Month: November 1999

Shivers, December 1999 – Johnny Depp Acting in Character for Sleepy Hollow

Title: Johnny Depp Acting in Character for Sleepy Hollow

Author: Jean Cummings

Publication: Shivers

Issue: December 1999


Photo1JOHNNY DEPP has always chosen roles that are differ­ent, and his newest film Sleepy Hollow he displays his talent for humour and drama in a film reminiscent of the Hor­ror films of the ’50s and ’60s. Depp has the starring role in this new version of Washington Irving’s fable The Legend of Sleeply Hollow but the success of the film comes from the multi-faceted character of Ichabod Crane.

American-born Depp now lives with his wife Vanessa and their young daughter in France, but he had to adopt an English accent for the role of Crane. It is something he worked hard to develop.

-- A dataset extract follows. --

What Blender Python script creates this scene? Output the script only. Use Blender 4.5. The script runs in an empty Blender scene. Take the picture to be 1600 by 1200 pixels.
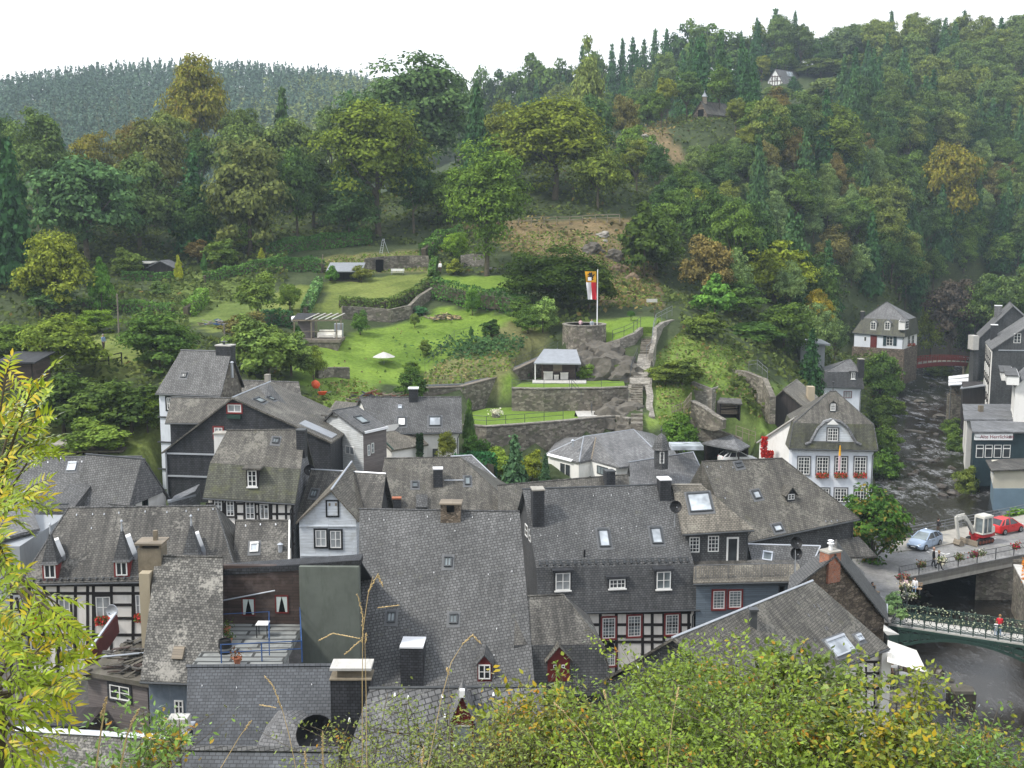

“You know what I did?” he responds to our inquiry. “I watched a lot of old Horror films. People like Peter Cushing and Christopher Lee.” The inspiration for the character, he says, was in fact three people. “Number one was Basil Rathbone from the old Sherlock Holmes movies. Number two was a very great friend of mine that recently passed away, Roddy McDowell. He was a great man, a great actor and he was a very impor­tant model for the character. In a way this was my opportunity to tip my hat to him, to thank him, to salute him. The third was a terrific actress, Angela Lansbury, she was a great model for the character. I just tried to hold on to those three peo­ple and out of that came the accent.”

Depp is too modest to admit that the success of the character may have had something to do with his own talent as an actor, but whatever talent he has, he says, it is something he’s nurtured through constant education.

“I’ve been blessed to know certain people who have been great teachers to me,” he says. “I think that every film you do is a kind of continuation of your edu­cation. You meet great teachers along the way. Marlon Brando was one, and he became a great friend. Al Pacino was another, Martin Landau, the list goes on. You learn from everybody.”

He pauses momentarily, before continuing. “Acting is a strange job. What’s at the heart of it for me is my fas­cination with human behaviour. I think the main thing for any actor when he’s starting out, before you go to class, be­fore you read a book, is just to watch. Just observe people. And if you can take that on board, if you can learn from that and put it in a drawer somewhere, you can use it later to play a character. You’ll show how people do behave, and try to do it as honestly as possible.”

“We present a certain image of our­selves to the public, or to other people in life but in fact there is usually some­thing going on underneath.